GIVEN INFORMATION
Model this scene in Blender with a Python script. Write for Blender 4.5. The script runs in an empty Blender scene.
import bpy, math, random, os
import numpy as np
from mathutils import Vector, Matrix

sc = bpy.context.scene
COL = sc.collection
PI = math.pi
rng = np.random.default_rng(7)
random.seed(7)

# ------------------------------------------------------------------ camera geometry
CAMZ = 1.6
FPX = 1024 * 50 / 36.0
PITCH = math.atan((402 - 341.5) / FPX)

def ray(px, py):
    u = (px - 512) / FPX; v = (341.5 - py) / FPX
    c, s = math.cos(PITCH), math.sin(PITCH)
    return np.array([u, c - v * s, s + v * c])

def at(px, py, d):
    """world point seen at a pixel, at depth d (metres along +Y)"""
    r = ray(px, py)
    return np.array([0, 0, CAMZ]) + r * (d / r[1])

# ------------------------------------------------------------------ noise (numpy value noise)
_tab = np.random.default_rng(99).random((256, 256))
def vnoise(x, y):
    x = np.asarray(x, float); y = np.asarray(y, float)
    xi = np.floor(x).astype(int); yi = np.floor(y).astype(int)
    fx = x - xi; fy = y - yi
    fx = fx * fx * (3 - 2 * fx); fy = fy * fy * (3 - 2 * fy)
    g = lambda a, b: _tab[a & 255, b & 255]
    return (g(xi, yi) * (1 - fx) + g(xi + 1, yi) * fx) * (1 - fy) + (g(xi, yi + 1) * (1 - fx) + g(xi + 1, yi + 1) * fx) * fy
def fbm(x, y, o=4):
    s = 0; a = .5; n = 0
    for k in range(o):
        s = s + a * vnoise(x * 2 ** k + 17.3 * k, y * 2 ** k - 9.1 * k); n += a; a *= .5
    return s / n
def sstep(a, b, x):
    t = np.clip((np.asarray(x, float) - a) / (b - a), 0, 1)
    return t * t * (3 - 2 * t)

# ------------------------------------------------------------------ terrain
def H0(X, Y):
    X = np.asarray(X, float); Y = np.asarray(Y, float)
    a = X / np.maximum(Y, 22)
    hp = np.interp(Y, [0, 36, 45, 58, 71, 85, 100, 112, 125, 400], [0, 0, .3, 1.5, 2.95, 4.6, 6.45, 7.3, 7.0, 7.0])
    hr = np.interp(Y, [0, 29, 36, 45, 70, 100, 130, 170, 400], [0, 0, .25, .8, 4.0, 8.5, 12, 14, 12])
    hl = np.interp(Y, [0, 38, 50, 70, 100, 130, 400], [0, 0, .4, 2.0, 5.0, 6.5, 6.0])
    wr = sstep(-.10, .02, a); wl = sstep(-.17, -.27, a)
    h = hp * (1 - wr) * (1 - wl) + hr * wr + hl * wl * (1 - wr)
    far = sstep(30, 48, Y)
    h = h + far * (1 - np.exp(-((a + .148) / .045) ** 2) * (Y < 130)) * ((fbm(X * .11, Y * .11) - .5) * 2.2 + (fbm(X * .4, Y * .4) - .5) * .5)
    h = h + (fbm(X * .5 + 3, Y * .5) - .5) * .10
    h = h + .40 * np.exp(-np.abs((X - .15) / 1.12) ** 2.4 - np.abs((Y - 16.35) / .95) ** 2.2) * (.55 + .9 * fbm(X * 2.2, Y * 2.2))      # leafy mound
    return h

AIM
Return a word-for-word copy of the lines from the beginning of the listing to the line holding "return np.array([0, 0, CAMZ])", both kept.

RESPONSE TO THE EXERCISE
Model this scene in Blender with a Python script. Write for Blender 4.5. The script runs in an empty Blender scene.
import bpy, math, random, os
import numpy as np
from mathutils import Vector, Matrix

sc = bpy.context.scene
COL = sc.collection
PI = math.pi
rng = np.random.default_rng(7)
random.seed(7)

# ------------------------------------------------------------------ camera geometry
CAMZ = 1.6
FPX = 1024 * 50 / 36.0
PITCH = math.atan((402 - 341.5) / FPX)

def ray(px, py):
    u = (px - 512) / FPX; v = (341.5 - py) / FPX
    c, s = math.cos(PITCH), math.sin(PITCH)
    return np.array([u, c - v * s, s + v * c])

def at(px, py, d):
    """world point seen at a pixel, at depth d (metres along +Y)"""
    r = ray(px, py)
    return np.array([0, 0, CAMZ]) + r * (d / r[1])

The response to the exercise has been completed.